Non si può più ignorare che le nuove generazioni danno sempre più importanza alla sostenibilità, tanto nella vita privata quanto in ambito professionale. L’educazione gioca un ruolo fondamentale nella formazione dei clienti e dei lavoratori del futuro

 

«Penso fosse l’inizio del 2018 quando per la prima volta abbiamo pensato “Ci siamo, è il momento della svolta”. Abbiamo percepito un’impennata a livello di interesse pubblico». Questo è ciò che racconta Amanda Johnston, docente e Student Enterprise and Employability Academic Coordinator presso il London College of Fashion (LCF), nonché consulente e curatrice dell’organizzazione no-profit “The Sustainable Angle”. «Il livello di consapevolezza ha raggiunto un punto di svolta per quanto riguarda l’ambiente» continua Amanda. «C’è un senso di irrequietezza nell’aria, anche nel mondo imprenditoriale».

Nel 2018 il numero di ricerche online relative alla Moda green ha visto un aumento pari quasi al doppio, accompagnato da una crescita esponenziale a livello globale del numero di consumatori interessati all’aspetto sostenibile di prodotti e servizi, specialmente tra le nuove generazioni. Quando un consumatore su due rivela che la sostenibilità influisce sulla scelta di un brand rispetto a un altro, appare evidente che comunicare gli sforzi compiuti in ambito sostenibile è ormai imperativo. Tuttavia, molti marchi non trasmettono al cliente le proprie iniziative green o i propri aspetti sostenibili perché consapevoli di non essere “perfetti”, e per timore dell’opinione pubblica, spiega Amanda. «Inoltre, sia il linguaggio sia i concetti connessi alla sostenibilità sono complessi, poiché intersecano vari ambiti anche tecnici, e i consumatori spesso non hanno le risorse necessarie per accedervi e comprenderli. Ai miei studenti consiglio di leggere una pila di sei libri sulla sostenibilità, ma di certo non ci si può aspettare lo stesso da un cliente!»

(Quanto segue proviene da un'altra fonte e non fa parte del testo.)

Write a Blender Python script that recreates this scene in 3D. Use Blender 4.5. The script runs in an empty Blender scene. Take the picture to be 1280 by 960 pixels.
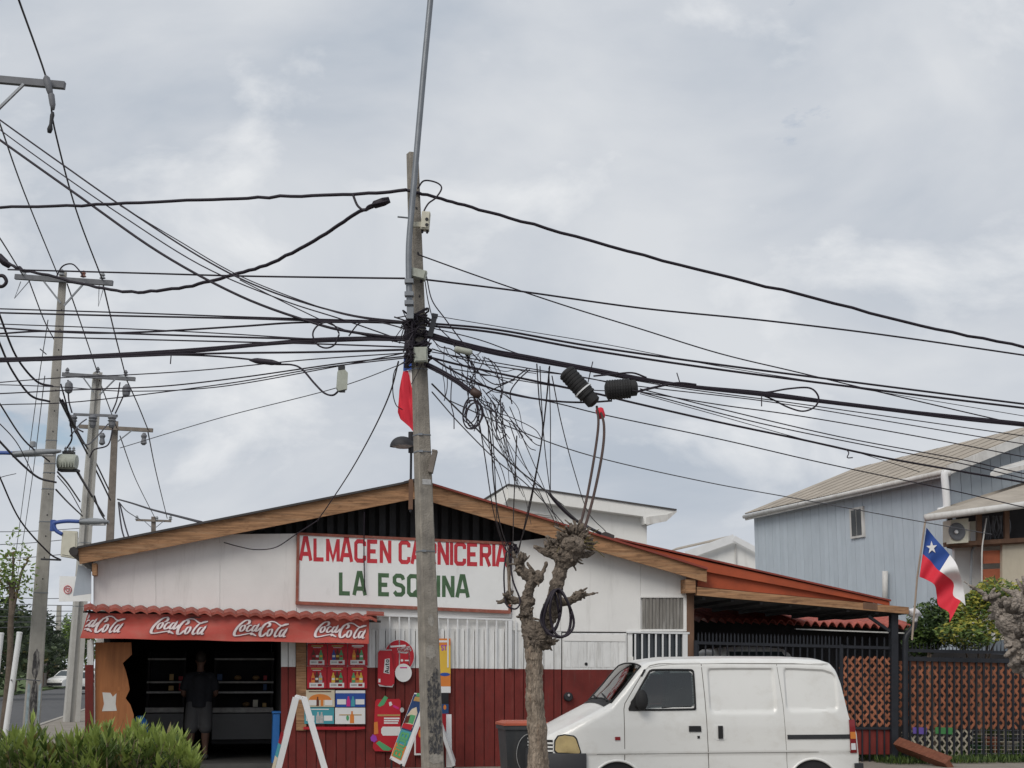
import bpy, bmesh, math, random
from mathutils import Vector, Matrix, noise
R = math.radians
random.seed(7)
scene = bpy.context.scene
COL = scene.collection

# ------------------------------------------------------------------ camera
FPX, HZ, EYE = 1850.0, 833.0, 1.65          # focal length in photo pixels, horizon row, eye height
PITCH = math.atan((HZ - 480) / FPX)
cam_d = bpy.data.cameras.new('camera')
cam_d.sensor_width = 36; cam_d.lens = 36 * FPX / 1280
cam_d.clip_start = 0.1; cam_d.clip_end = 3000
cam = bpy.data.objects.new('camera', cam_d); COL.objects.link(cam)
cam.location = (0, 0, EYE); cam.rotation_euler = (R(90) + PITCH, 0, 0)
scene.camera = cam

# ------------------------------------------------------------------ world: broken overcast
SUN_EL, SUN_AZ = 42, 208                     # soft sun behind the clouds, behind the viewer's left shoulder
w = bpy.data.worlds.new('World'); scene.world = w; w.use_nodes = True
nt = w.node_tree; nt.nodes.clear()
N = nt.nodes.new; L = nt.links.new
out = N('ShaderNodeOutputWorld')
sky = N('ShaderNodeTexSky'); sky.sky_type = 'NISHITA'; sky.sun_disc = False
sky.sun_elevation = R(SUN_EL); sky.sun_rotation = R(SUN_AZ)
bg1 = N('ShaderNodeBackground'); bg1.inputs['Strength'].default_value = 0.10
L(sky.outputs[0], bg1.inputs['Color'])
tc = N('ShaderNodeTexCoord')
sep = N('ShaderNodeSeparateXYZ'); L(tc.outputs['Generated'], sep.inputs[0])
mx = N('ShaderNodeMath'); mx.operation = 'MAXIMUM'; mx.inputs[1].default_value = 0.0; L(sep.outputs['Z'], mx.inputs[0])
ad = N('ShaderNodeMath'); ad.operation = 'ADD'; ad.inputs[1].default_value = 0.16; L(mx.outputs[0], ad.inputs[0])
dv = N('ShaderNodeVectorMath'); dv.operation = 'DIVIDE'
cb = N('ShaderNodeCombineXYZ')
for i in range(3): L(ad.outputs[0], cb.inputs[i])
L(tc.outputs['Generated'], dv.inputs[0]); L(cb.outputs[0], dv.inputs[1])
mp = N('ShaderNodeMapping'); mp.inputs['Location'].default_value = (3.1, 1.7, 0); mp.inputs['Scale'].default_value = (1.0, 1.0, 1.9)
L(tc.outputs['Generated'], mp.inputs[0])
def wnoise(scale, detail, rough, dist, off):
    n = N('ShaderNodeTexNoise'); n.inputs['Scale'].default_value = scale; n.inputs['Detail'].default_value = detail
    n.inputs['Roughness'].default_value = rough; n.inputs['Distortion'].default_value = dist
    m = N('ShaderNodeMapping'); m.inputs['Location'].default_value = off
    L(mp.outputs[0], m.inputs[0]); L(m.outputs[0], n.inputs['Vector']); return n
def wramp(src, stops):
    r = N('ShaderNodeValToRGB'); cr = r.color_ramp
    while len(cr.elements) < len(stops): cr.elements.new(0.5)
    for e, (p, c) in zip(cr.elements, stops): e.position = p; e.color = (*c, 1)
    L(src, r.inputs[0]); return r
n1 = wnoise(4.2, 9, 0.50, 0.35, (0, 0, 0))
r1 = wramp(n1.outputs[0], [(0.32, (0.445, 0.495, 0.565)), (0.47, (0.555, 0.59, 0.642)), (0.62, (0.655, 0.68, 0.715))])
n2 = wnoise(6.5, 9, 0.56, 0.3, (5.2, 1.3, 0.4))
r2 = wramp(n2.outputs[0], [(0.54, (0, 0, 0)), (0.73, (0.85, 0.85, 0.85))])
mixc = N('ShaderNodeMix'); mixc.data_type = 'RGBA'; mixc.blend_type = 'MIX'
L(r2.outputs[0], mixc.inputs[0]); L(r1.outputs[0], mixc.inputs[6]); mixc.inputs[7].default_value = (0.84, 0.85, 0.86, 1)
bg2 = N('ShaderNodeBackground'); bg2.inputs['Strength'].default_value = 1.05
L(mixc.outputs[2], bg2.inputs['Color'])
n3 = wnoise(5.0, 9, 0.6, 0.4, (9.4, 4.4, 0))
r3 = wramp(n3.outputs[0], [(0.29, (0.3, 0.3, 0.3)), (0.36, (1, 1, 1))])   # cloud cover: only small gaps of blue
ms = N('ShaderNodeMixShader'); L(r3.outputs[0], ms.inputs[0]); L(bg1.outputs[0], ms.inputs[1]); L(bg2.outputs[0], ms.inputs[2])
L(ms.outputs[0], out.inputs['Surface'])

sun_d = bpy.data.lights.new('sun', 'SUN'); sun_d.energy = 1.85; sun_d.angle = R(30); sun_d.color = (1.0, 0.945, 0.865)
sun = bpy.data.objects.new('sun', sun_d); COL.objects.link(sun)
sun_dir = Vector((math.sin(R(SUN_AZ)) * math.cos(R(SUN_EL)), math.cos(R(SUN_AZ)) * math.cos(R(SUN_EL)), math.sin(R(SUN_EL))))
sun.rotation_euler = sun_dir.to_track_quat('Z', 'Y').to_euler(); sun.location = (0, 0, 40)
vs = scene.view_settings; vs.view_transform = 'Standard'; vs.look = 'None'; vs.exposure = 0.0; vs.gamma = 1.0; vs.use_curve_mapping = False
scene.cycles.max_bounces = 6; scene.cycles.use_denoising = True

# ------------------------------------------------------------------ helpers
def P(px, py, D):
    """point at forward distance D seen at photo pixel (px, py)"""
    r = (px - 640) / FPX; u = (480 - py) / FPX
    c, s = math.cos(PITCH), math.sin(PITCH)
    t = D / (c - u * s)
    return Vector((r * t, D, EYE + (s + u * c) * t))
YAW = math.atan(0.2)
U = Vector((math.cos(YAW), math.sin(YAW), 0)); V = Vector((-math.sin(YAW), math.cos(YAW), 0)); NF = -V; Z = Vector((0, 0, 1))
F0 = P(400, HZ, 25.0); F0.z = 0
def fp(px, py, off=0.0):
    """point of the shop front plane (moved off metres towards the street)"""
    a = P(px, py, 10.0); o = Vector((0, 0, EYE)); d = a - o
    p0 = F0 + NF * off
    return o + d * ((p0 - o).dot(NF) / d.dot(NF))
def G(a, b, z=0.0):
    return F0 + U * a + V * b + Z * z
def fa(px, py=HZ, off=0.0):
    return (fp(px, py, off) - F0).dot(U)

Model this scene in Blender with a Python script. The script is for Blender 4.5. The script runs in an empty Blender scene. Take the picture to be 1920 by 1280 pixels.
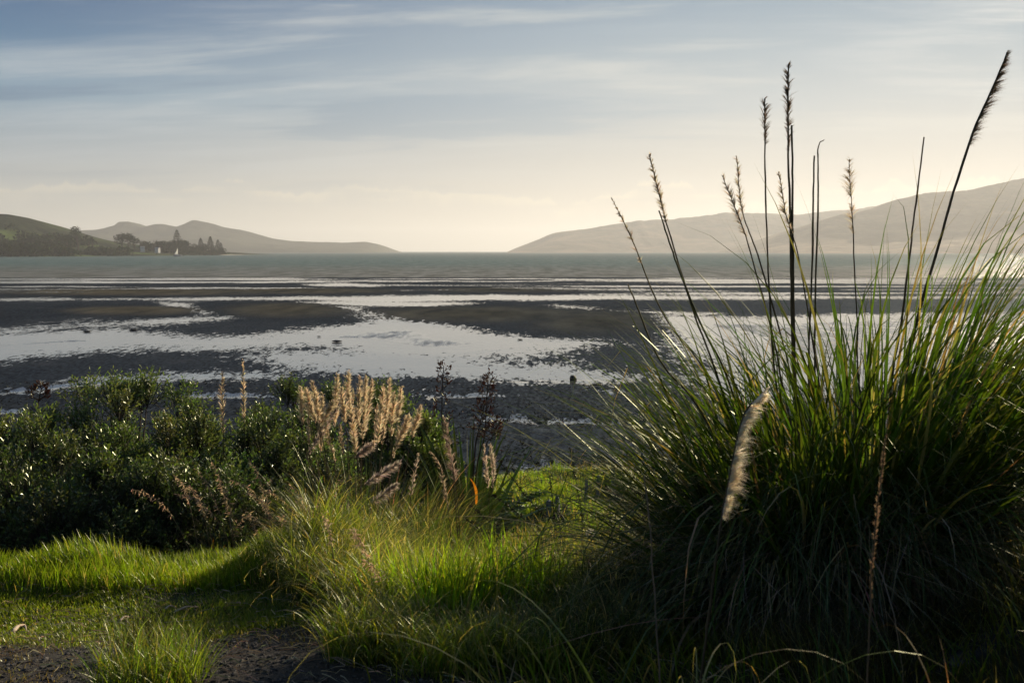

Amanda Johnston, docente e Student Enterprise and Employability Academic Coordinator presso il London College of Fashion (LCF), e consulente e curatrice dell’organizzazione no-profit “The Sustainable Angle”

La sostenibilità nelle aziende, tra ostacoli e aspettative

Nonostante ciò, è importante educare i consumatori, soprattutto durante questo momento di particolare recettività. Con un sorriso Amanda ricorda che due settimane dopo la trasmissione di Blue Planet, la serie di documentari naturalistici condotti da Sir David Attenborough, tutte le cannucce di plastica sono sparite dai locali di Londra.

Comunicare con la clientela e integrare la sostenibilità in ambito aziendale, senza dubbio, non è semplice. Per piccoli brand e startup apportare cambiamenti su scala ridotta, o prendere decisioni su come operare responsabilmente fin dall’inizio, è più a portata di mano; ma, sottolinea Amanda Johnston, «è necessario riconoscere che per i brand più grandi e per organizzazioni sviluppate su scala maggiore, modificare le proprie dinamiche aziendali e procedere in una direzione più green può costituire una sfida». Gabrielle Miller, docente e membro del Centre for Sustainable Fashion (centro di ricerca internazionale per la Moda e la sostenibilità) presso LCF, spiega che per far fronte alla rapida evoluzione della clientela il mondo dell’industria sta volgendo lo sguardo verso le nuove generazioni alla ricerca di nuovi talenti, idee e conoscenze aggiornate nell’ambito della sostenibilità. E i diretti interessati ne sono consapevoli.

Quando la Moda è no-profit

The Sustainable Angle è un’organizzazione no-profit che si occupa della ricerca e promozione di innovazioni nell’ambito di tessili e materiali a ridotto impatto ambientale per l’Industria della Moda. L’associazione supporta progetti, startup e aziende affermate tramite eventi informativi, come Future Fabrics Expo, e risorse educative atte a sensibilizzare l’industria sull’impatto dell’intera supply chain.